----- Collected material -----

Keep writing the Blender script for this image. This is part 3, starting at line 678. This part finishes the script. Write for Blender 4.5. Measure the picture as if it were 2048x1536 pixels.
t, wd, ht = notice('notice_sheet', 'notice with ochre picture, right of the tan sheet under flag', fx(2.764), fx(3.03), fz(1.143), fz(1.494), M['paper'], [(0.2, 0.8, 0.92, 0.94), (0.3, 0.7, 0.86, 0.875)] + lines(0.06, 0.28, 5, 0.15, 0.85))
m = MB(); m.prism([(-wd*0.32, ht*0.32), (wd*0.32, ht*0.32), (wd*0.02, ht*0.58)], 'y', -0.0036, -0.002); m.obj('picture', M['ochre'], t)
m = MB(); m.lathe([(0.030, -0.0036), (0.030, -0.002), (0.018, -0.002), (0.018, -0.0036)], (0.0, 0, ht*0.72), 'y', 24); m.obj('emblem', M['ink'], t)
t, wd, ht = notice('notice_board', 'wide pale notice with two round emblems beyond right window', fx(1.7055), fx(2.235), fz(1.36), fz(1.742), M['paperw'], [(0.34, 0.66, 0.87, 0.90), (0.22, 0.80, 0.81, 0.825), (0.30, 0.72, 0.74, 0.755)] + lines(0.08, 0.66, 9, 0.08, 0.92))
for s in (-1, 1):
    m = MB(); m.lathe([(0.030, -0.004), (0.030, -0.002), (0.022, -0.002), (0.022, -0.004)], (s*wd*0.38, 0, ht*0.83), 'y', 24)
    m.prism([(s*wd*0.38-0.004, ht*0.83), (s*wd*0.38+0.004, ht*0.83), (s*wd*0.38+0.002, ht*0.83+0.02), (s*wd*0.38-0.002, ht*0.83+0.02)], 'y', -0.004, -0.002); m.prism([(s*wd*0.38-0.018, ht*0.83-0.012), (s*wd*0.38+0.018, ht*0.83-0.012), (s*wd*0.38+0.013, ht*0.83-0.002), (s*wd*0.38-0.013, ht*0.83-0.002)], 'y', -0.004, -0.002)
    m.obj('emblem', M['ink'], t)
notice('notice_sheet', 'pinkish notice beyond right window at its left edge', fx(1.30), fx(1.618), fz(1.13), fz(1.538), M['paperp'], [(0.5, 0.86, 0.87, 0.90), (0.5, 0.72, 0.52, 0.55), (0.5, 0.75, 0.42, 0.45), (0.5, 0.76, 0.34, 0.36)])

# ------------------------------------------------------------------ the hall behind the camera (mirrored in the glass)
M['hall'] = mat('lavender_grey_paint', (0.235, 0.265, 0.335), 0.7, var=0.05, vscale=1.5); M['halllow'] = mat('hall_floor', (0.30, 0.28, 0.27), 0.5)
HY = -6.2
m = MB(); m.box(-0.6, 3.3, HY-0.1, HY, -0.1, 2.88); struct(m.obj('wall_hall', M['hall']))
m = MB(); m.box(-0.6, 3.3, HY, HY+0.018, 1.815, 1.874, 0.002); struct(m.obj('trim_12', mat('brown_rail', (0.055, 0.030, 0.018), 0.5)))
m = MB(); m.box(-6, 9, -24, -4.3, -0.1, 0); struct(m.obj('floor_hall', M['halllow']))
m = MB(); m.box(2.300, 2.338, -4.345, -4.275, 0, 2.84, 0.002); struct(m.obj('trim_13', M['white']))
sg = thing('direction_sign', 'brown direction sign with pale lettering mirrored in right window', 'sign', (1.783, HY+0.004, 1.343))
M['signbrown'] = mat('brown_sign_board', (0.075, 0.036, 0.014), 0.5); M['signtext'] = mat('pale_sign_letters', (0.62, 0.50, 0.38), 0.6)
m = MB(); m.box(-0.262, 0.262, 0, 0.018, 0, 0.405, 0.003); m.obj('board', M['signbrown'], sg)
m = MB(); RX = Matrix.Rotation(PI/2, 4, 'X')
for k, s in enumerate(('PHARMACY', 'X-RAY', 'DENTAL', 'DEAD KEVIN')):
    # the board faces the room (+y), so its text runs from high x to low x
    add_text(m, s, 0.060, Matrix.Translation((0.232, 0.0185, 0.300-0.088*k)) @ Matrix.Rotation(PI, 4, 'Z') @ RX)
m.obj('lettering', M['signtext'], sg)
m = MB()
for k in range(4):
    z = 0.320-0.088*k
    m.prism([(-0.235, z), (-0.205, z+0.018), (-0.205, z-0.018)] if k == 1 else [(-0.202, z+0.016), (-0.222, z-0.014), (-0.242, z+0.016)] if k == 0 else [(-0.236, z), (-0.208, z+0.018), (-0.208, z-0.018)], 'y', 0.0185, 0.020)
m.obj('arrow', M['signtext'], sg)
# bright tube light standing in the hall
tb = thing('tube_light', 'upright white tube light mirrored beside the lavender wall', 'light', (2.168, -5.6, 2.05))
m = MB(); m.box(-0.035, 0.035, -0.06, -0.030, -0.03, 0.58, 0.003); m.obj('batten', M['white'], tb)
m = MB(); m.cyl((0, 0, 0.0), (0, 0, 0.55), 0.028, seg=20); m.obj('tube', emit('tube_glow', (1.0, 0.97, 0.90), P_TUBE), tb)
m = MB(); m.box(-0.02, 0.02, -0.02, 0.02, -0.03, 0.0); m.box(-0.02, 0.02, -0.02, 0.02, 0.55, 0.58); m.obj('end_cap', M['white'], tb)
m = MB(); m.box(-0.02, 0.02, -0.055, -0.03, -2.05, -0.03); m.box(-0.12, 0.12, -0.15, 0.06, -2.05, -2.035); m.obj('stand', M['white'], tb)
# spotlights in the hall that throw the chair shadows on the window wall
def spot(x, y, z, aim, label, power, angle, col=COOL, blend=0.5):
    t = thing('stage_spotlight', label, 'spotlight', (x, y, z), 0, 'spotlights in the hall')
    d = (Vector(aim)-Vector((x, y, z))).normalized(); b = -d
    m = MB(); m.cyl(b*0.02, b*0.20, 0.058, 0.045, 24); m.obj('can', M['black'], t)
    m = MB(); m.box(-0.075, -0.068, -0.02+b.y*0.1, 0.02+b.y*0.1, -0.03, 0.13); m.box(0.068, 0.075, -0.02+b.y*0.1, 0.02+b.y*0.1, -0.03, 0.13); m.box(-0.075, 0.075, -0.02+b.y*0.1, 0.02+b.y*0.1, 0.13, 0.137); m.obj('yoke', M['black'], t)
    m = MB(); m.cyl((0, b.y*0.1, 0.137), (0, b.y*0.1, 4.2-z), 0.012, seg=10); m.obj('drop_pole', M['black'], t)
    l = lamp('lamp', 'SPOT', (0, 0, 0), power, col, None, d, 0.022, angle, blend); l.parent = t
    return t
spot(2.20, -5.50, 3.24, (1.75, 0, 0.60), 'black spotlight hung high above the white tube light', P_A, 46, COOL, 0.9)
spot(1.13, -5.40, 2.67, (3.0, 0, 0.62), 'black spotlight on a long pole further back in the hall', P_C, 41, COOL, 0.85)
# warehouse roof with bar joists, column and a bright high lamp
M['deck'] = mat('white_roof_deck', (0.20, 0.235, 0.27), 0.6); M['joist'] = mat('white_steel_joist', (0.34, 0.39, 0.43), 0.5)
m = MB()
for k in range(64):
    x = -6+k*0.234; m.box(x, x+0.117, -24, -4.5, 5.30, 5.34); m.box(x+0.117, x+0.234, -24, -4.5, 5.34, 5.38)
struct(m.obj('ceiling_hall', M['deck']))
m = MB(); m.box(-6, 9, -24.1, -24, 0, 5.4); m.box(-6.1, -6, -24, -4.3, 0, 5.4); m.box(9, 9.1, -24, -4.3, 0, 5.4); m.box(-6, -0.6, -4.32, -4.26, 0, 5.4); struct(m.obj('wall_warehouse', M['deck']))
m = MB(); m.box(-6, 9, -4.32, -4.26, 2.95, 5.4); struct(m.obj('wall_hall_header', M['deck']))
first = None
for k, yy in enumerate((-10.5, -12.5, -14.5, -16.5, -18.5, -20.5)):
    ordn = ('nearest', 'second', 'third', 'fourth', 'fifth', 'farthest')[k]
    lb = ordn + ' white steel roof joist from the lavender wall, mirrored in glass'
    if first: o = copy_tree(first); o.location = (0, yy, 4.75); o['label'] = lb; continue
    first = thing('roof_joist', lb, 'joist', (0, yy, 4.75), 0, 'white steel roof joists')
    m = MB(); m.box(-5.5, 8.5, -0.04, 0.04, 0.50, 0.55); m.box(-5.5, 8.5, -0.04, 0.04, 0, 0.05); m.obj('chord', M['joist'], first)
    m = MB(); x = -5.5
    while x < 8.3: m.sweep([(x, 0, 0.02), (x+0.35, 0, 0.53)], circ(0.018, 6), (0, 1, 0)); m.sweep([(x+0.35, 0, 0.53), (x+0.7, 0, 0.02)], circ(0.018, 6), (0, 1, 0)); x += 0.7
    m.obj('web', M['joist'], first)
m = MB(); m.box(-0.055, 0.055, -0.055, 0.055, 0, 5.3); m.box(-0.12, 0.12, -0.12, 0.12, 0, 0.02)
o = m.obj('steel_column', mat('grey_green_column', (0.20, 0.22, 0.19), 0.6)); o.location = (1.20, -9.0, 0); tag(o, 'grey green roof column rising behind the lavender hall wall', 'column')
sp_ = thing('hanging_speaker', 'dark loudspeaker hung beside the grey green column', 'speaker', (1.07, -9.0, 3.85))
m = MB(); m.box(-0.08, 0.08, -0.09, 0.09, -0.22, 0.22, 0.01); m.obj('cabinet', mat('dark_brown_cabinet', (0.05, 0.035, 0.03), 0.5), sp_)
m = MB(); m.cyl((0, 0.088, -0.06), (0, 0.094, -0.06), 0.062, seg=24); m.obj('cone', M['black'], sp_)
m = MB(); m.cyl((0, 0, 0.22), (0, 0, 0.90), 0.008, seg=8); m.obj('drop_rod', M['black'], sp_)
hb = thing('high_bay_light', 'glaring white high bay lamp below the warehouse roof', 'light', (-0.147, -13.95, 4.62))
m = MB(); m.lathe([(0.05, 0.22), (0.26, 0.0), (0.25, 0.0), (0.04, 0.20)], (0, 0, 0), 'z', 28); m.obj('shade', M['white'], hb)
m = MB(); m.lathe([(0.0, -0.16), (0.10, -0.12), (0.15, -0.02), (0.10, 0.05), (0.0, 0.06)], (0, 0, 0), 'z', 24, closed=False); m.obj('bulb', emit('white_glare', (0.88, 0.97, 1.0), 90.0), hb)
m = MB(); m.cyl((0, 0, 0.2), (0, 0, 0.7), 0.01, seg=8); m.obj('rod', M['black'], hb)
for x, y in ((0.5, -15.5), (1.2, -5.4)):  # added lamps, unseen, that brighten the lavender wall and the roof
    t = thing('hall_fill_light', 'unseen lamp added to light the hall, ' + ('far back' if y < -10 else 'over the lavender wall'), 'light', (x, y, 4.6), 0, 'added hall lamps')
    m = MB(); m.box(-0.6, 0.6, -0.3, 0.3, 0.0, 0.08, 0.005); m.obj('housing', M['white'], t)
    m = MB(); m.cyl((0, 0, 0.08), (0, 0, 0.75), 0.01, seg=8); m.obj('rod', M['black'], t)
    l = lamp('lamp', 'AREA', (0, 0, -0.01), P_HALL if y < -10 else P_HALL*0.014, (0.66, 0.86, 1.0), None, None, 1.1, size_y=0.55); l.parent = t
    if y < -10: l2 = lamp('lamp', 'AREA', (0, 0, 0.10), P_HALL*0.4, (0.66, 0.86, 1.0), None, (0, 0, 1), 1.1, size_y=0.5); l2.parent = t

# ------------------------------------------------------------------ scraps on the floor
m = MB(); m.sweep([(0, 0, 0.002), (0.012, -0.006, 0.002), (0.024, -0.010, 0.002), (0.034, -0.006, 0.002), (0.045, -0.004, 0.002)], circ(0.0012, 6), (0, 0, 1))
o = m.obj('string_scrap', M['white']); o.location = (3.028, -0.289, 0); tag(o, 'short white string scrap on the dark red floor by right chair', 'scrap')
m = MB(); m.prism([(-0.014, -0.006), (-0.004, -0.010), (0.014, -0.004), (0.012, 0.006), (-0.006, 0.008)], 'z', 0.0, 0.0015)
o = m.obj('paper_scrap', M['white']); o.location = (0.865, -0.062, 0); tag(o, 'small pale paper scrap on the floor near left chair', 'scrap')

-----

▶ Given exercise:
State the count of lines with the word "picture" in them, and write nothing else.

▶ Solution to this exercise:
3